Work to do: In the listing that follows, the range to quote begins at the line that has "Write a Blender" and ends after the line that has "S.camera = camo"; quote it verbatim and add nothing.

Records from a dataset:
════════════════════

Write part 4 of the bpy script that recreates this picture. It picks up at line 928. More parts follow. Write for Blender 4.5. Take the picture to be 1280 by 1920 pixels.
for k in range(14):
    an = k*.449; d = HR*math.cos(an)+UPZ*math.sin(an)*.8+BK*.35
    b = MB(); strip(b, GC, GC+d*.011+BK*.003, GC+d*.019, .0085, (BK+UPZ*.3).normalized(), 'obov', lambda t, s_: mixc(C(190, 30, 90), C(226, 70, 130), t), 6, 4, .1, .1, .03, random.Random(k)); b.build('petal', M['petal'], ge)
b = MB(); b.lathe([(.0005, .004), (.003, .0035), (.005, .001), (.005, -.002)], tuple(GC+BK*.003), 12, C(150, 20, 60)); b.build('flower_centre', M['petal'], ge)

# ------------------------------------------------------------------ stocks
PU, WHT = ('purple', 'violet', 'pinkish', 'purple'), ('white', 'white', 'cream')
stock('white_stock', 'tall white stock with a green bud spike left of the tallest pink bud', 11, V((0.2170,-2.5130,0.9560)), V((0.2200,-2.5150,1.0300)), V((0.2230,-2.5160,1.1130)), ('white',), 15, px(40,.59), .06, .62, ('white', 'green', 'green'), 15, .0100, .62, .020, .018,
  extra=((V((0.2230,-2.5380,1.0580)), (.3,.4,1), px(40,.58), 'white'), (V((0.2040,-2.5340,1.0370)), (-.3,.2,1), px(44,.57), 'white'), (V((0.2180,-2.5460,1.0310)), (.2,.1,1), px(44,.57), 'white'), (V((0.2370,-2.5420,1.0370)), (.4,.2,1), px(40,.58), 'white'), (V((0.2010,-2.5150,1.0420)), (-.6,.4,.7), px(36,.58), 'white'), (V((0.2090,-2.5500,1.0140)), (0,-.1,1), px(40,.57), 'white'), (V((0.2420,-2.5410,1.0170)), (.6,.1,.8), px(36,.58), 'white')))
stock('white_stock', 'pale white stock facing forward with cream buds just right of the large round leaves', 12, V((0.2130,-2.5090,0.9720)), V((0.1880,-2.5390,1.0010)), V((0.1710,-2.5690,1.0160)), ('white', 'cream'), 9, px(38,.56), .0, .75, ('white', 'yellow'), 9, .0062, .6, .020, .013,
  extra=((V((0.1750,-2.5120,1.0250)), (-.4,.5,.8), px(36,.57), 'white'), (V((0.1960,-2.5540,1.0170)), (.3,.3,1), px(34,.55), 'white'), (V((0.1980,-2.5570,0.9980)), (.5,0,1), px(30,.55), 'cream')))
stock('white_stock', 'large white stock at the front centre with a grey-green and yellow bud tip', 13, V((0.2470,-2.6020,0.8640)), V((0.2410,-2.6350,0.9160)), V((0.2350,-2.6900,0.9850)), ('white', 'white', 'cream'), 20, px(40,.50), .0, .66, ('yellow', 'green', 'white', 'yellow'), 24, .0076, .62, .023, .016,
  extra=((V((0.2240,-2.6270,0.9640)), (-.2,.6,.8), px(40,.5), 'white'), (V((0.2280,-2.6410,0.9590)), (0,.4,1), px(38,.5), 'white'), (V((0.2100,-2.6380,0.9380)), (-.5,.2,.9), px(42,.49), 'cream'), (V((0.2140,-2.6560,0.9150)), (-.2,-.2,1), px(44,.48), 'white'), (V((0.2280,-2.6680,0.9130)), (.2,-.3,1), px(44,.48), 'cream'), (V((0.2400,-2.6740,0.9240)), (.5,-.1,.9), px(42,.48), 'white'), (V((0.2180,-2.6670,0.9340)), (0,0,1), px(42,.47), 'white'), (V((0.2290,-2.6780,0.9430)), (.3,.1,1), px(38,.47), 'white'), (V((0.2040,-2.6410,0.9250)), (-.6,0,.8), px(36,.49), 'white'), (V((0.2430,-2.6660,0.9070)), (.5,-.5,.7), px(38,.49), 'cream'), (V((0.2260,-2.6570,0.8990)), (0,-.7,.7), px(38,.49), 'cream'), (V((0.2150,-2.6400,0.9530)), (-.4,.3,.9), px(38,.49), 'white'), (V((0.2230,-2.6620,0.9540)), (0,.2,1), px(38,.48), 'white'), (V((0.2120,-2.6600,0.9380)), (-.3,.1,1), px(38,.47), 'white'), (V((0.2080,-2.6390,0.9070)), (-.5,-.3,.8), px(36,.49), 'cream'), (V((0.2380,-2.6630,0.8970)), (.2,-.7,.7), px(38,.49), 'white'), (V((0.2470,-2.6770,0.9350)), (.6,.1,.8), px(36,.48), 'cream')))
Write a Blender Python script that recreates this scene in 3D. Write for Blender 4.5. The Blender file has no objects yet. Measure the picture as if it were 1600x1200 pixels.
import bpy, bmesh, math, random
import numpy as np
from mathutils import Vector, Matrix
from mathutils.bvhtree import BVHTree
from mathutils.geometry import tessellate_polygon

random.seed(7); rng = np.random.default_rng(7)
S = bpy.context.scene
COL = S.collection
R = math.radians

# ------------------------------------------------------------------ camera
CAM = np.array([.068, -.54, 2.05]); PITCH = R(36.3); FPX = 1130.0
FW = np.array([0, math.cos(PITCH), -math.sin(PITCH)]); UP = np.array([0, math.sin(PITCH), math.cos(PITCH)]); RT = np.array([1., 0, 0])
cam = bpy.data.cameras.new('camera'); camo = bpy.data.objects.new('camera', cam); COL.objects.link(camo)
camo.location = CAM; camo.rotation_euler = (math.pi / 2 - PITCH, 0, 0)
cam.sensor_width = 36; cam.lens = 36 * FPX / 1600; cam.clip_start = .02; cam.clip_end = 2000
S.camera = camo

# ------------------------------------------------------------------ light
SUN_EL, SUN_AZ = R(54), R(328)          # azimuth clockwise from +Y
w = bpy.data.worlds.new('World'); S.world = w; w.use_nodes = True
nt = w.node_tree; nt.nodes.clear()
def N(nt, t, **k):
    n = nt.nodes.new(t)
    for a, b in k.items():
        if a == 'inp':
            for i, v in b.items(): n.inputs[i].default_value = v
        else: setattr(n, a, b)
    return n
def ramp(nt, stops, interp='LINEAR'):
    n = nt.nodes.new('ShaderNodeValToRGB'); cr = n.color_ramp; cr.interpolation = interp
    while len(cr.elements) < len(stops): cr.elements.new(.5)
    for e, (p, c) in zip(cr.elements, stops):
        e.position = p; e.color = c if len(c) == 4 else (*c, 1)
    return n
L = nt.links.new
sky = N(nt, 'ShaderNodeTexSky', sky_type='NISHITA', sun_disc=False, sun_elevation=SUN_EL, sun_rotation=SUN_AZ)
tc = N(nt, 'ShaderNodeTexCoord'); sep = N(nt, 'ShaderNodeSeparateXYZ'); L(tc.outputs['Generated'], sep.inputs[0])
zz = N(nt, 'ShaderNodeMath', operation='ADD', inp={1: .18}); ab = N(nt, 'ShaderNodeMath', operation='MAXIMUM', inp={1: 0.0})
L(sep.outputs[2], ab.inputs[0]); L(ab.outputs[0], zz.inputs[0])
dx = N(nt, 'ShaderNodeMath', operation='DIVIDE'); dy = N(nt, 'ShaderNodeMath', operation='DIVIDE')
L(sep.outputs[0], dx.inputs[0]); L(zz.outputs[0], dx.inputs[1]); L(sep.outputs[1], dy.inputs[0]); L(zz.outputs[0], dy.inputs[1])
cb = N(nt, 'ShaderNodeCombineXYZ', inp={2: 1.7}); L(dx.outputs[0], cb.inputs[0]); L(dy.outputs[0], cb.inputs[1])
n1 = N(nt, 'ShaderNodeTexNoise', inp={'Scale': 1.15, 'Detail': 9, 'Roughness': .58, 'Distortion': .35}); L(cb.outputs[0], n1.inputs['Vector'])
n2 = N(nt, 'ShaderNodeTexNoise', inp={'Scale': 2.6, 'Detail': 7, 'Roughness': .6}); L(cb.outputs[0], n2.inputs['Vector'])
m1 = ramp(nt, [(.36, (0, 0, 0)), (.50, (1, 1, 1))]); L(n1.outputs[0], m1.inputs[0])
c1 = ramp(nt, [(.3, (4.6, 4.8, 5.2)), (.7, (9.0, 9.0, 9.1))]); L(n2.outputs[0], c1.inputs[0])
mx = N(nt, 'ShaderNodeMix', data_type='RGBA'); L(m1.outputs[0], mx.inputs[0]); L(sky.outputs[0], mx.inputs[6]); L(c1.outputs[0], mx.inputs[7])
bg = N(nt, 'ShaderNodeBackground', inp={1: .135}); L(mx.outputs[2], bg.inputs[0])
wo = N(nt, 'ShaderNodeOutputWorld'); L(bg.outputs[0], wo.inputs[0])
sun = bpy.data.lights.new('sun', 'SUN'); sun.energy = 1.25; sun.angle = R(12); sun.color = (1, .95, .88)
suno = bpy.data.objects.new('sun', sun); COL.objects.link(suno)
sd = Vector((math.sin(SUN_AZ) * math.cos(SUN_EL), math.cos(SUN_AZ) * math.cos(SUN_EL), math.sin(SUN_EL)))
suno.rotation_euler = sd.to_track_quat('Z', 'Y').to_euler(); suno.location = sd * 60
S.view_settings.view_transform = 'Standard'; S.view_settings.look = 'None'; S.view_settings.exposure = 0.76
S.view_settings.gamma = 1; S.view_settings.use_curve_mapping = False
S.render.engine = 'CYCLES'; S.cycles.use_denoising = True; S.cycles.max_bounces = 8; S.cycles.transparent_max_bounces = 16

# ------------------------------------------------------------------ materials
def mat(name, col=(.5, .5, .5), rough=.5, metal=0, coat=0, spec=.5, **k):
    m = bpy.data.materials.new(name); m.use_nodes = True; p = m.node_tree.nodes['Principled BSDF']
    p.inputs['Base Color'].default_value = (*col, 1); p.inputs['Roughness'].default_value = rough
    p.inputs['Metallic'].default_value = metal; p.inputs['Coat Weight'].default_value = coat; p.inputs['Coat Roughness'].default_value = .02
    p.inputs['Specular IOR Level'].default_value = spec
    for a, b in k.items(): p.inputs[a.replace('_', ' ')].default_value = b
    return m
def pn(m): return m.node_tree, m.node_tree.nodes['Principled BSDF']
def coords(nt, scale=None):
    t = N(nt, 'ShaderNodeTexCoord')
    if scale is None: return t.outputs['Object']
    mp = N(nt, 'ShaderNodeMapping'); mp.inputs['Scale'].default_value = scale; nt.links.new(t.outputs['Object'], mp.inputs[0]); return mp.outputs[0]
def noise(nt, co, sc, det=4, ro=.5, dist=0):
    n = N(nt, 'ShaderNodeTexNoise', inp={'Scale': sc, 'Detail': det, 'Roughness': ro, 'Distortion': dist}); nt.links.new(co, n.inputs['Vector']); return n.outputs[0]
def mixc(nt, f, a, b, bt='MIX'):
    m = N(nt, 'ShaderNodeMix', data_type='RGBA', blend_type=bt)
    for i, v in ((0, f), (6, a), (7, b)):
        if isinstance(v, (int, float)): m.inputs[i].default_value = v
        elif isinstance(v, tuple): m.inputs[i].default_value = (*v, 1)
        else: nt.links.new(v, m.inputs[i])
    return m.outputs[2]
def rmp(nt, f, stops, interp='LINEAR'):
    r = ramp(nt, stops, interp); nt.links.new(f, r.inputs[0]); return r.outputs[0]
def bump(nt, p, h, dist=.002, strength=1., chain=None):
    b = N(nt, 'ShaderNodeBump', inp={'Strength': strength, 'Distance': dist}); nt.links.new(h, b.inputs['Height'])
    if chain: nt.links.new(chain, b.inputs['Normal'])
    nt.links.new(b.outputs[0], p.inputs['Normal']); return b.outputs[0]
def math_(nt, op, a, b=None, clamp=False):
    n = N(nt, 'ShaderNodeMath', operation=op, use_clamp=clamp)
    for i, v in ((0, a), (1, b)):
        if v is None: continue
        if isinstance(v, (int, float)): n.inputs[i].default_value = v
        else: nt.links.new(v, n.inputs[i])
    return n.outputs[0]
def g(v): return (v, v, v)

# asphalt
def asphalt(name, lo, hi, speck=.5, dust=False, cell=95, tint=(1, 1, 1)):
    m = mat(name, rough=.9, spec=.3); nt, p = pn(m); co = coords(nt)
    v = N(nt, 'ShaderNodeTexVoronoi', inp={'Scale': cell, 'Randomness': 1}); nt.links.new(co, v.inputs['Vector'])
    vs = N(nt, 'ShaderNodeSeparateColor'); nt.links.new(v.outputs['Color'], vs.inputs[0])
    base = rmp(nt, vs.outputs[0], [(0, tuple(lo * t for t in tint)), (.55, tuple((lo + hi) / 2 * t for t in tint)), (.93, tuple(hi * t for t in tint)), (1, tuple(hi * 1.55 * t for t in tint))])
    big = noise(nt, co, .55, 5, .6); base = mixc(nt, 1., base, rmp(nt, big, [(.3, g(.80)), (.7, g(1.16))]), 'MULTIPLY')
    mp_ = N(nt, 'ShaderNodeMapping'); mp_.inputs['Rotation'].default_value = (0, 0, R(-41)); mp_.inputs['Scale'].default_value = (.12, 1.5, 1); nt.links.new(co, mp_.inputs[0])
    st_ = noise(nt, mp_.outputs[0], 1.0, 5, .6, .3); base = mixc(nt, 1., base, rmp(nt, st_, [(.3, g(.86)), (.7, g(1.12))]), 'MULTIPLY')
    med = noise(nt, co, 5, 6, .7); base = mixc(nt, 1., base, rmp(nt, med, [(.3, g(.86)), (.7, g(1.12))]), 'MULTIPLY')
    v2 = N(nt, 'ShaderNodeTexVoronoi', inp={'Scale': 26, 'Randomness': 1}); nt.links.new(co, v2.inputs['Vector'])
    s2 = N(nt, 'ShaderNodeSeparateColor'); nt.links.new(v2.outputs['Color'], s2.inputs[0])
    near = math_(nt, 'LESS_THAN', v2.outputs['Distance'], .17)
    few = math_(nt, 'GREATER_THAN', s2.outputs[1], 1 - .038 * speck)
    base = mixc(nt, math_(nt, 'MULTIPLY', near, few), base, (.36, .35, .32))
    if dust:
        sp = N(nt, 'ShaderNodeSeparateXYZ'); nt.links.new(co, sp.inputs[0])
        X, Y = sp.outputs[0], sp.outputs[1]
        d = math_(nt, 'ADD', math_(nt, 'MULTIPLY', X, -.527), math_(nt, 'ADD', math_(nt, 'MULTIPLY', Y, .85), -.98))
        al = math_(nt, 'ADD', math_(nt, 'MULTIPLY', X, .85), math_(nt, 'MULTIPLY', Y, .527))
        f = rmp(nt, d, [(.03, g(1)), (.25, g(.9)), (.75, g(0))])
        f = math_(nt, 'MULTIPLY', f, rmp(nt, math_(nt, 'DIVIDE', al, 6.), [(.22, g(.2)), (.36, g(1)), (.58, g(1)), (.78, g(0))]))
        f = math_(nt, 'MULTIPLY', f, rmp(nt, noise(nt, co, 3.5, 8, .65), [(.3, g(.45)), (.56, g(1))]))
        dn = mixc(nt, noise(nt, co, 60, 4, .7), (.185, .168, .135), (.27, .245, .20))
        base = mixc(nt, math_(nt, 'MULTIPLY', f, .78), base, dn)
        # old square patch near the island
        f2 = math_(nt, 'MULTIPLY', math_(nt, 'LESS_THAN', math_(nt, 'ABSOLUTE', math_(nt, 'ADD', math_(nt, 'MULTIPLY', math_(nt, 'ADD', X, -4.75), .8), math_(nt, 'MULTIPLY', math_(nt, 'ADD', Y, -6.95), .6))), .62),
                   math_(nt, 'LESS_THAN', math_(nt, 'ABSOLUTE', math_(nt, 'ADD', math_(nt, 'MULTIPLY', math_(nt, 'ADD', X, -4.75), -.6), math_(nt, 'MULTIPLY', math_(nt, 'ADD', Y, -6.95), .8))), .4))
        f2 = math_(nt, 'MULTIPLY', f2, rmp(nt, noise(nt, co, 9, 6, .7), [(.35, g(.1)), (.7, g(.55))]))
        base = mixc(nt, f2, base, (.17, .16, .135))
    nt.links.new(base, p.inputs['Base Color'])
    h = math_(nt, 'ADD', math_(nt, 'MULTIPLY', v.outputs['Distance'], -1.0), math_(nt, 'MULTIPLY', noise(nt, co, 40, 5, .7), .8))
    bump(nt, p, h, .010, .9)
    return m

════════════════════

Exercise result:
Write a Blender Python script that recreates this scene in 3D. Write for Blender 4.5. The Blender file has no objects yet. Measure the picture as if it were 1600x1200 pixels.
import bpy, bmesh, math, random
import numpy as np
from mathutils import Vector, Matrix
from mathutils.bvhtree import BVHTree
from mathutils.geometry import tessellate_polygon

random.seed(7); rng = np.random.default_rng(7)
S = bpy.context.scene
COL = S.collection
R = math.radians

# ------------------------------------------------------------------ camera
CAM = np.array([.068, -.54, 2.05]); PITCH = R(36.3); FPX = 1130.0
FW = np.array([0, math.cos(PITCH), -math.sin(PITCH)]); UP = np.array([0, math.sin(PITCH), math.cos(PITCH)]); RT = np.array([1., 0, 0])
cam = bpy.data.cameras.new('camera'); camo = bpy.data.objects.new('camera', cam); COL.objects.link(camo)
camo.location = CAM; camo.rotation_euler = (math.pi / 2 - PITCH, 0, 0)
cam.sensor_width = 36; cam.lens = 36 * FPX / 1600; cam.clip_start = .02; cam.clip_end = 2000
S.camera = camo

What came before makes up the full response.